No, people immigrating to and visiting Mexico from the US and Canada get to pick precisely where in Mexico they want to be. And even once there, they typically have the resources to relocate if things start to go south in their current situation.
The breakdown is that there is a bit of a romantic gulf between how most of us U.S.-bred Mexico lovers think about Mexico, and how the average person living in a low-income pueblo or barrio and struggling to make a living thinks about Mexico. A struggle, quite often, that is played out against a backdrop of cartel activity - theft, extortion, threats, and worse.
In the event, many (most?) Mexicans don’t have the luxury of mobility. Both family connections and economic constraints make relocating to a “nicer” area prohibitive. There are a lot of people in Mexico who would certainly take offense to my un-vocalized but nevertheless felt-in-the-moment notion that Mexico is so much better because bat-shit crazy U.S. things don’t happen there. The thing is, bat-shit crazy Mexican things happen in Mexico.
I don’t want to come off sounding anti-Mexico - anything but. I am very pro-Mexico (obviously), and there are so many facets of life the way I live it in Mexico that I would find hard to give up. And while I’m an average middle-class nobody in the U.S., I am so very privileged compared to most of my Mexican compatriots. But I don’t want to appear - even if only to myself - as someone who is living in Cinderella’s castle, completely oblivious to the serfs who are struggling just beyond the moat.
When we talk about how “amazing” Mexico is, we also need to pay a bit of mindshare to the notion of how “amazing” Mexico isn’t. Fair and balanced - I sound like an ad for a news network. But the truth is, for every YouTuber or TikToker out there singing Mexico’s praises while their margarita glass grows dewy with condensation just out-of-frame, there are tens of thousands of Mexicans thinking “damn, I’d sure like to be in the place where you came from”.
Postscript: The astute English Lit fanatics amongst you may have recognized that I stole both the title and subtitle of this article from Samuel Taylor Coleridge’s poem Kubla Khan. Whatever. It’s in the public domain. I’ll probably steal from it again.

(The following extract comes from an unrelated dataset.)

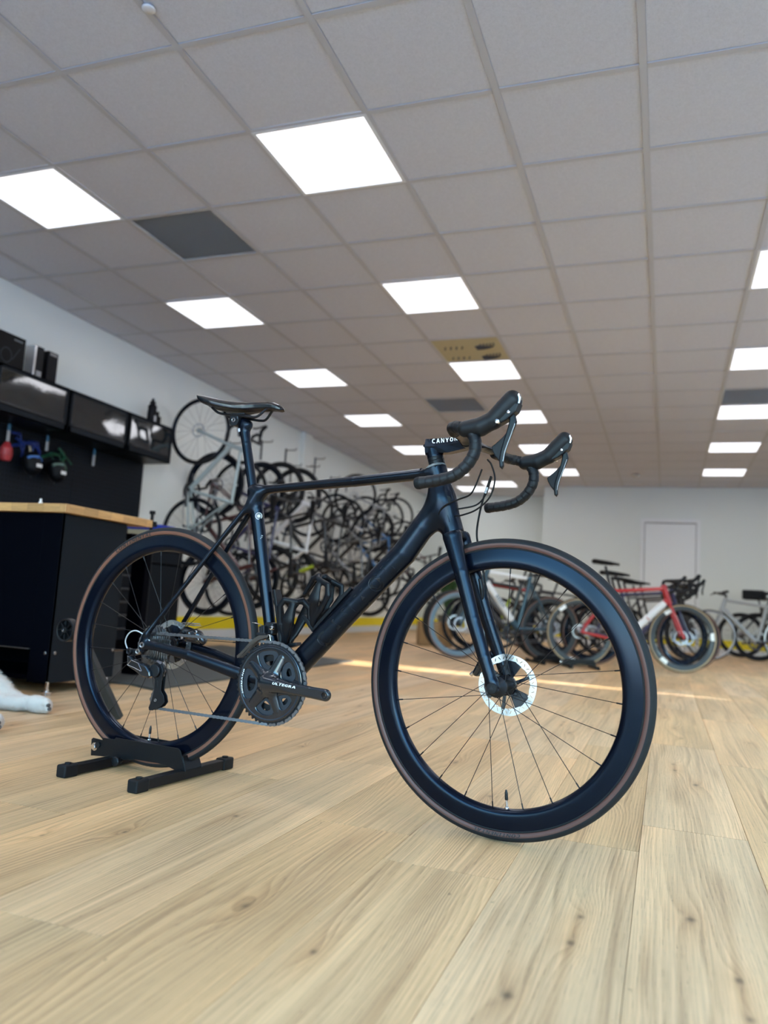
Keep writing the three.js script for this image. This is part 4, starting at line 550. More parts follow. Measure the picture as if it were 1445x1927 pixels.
// ---- bottle cages
{
  const cageM = phys(lin(0.004, 0.005, 0.0075), 0.4, 0, { specularIntensity: 0.45 });
  const cage = (side) => {
    const g = grp('bottle_cage', bike); // local: u along the tube, v away from it
    part('spine', [ext([[-0.078, -0.002], [0.078, -0.002], [0.078, 0.006], [0.05, 0.008], [-0.05, 0.008], [-0.078, 0.005]], 0.03, -0.015, 0.002)], cageM, g); part('shelf', [ext([[-0.082, 0.0], [-0.075, 0.0], [-0.068, 0.03], [-0.07, 0.05], [-0.078, 0.052], [-0.08, 0.03]], 0.026, -0.013, 0.002)], cageM, g);
    for (const s of [-1, 1]) part('wing', nets(union([chain([[-0.0625, 0.0165, s * 0.012, 0.006], [-0.0164, 0.0172, s * 0.027, 0.0072, 1.3], [0.0256, 0.0262, s * 0.035, 0.0078, 1.6], [0.0422, 0.045, s * 0.036, 0.0075, 1.6], [0.031, 0.0773, s * 0.03, 0.0072, 1.4], [0.0314, 0.0882, s * 0.016, 0.0085, 1.1], [0.0122, 0.0997, s * 0.006, 0.008], [-0.0343, 0.0921, s * 0.003, 0.005]]), chain([[0.02, 0.064, s * 0.0345, 0.009, 2.4], [-0.0083, 0.048, s * 0.036, 0.0155, 3.4], [-0.0449, 0.029, s * 0.021, 0.0095, 2], [-0.068, 0.012, s * 0.011, 0.006, 1.2]])], 0.008), [-0.09, -0.01, s > 0 ? -0.008 : -0.048], [0.07, 0.125, s > 0 ? 0.048 : 0.008], 0.0026), cageM, g);
    void side; return g;
  };
  const a = cage(1); a.applyMatrix4(new THREE.Matrix4().makeBasis(V(-0.232, 0.973, 0).normalize(), V(0.973, 0.232, 0).normalize(), V(0, 0, -1)).setPosition(0.3995, 0.452, 0));
  const b = cage(1); b.applyMatrix4(new THREE.Matrix4().makeBasis(V(0.678, 0.735, 0), V(-0.735, 0.678, 0), V(0, 0, 1)).setPosition(0.565, 0.486, 0));
  for (const [x, y] of [[0.392, 0.49], [0.402, 0.43]]) void [x, y];
}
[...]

So much is about our perspective! It was fun seeing yours and some possible flips of it. I live and love a place that many norteamericanos come and visit and DON'T want to live, because of it's challenges. I love living in Puerto Rico, and find the trade offs of lovely people, in a lovely culture, in a natural paradise well worth not having all the conveniences or English speaking of mainland US.
What a beautifully crafted sentence - wow!
“There are a lot of people in Mexico who would certainly take offense to my un-vocalized but nevertheless felt-in-the-moment notion that Mexico is so much better because bat-shit crazy U.S. things don’t happen there.”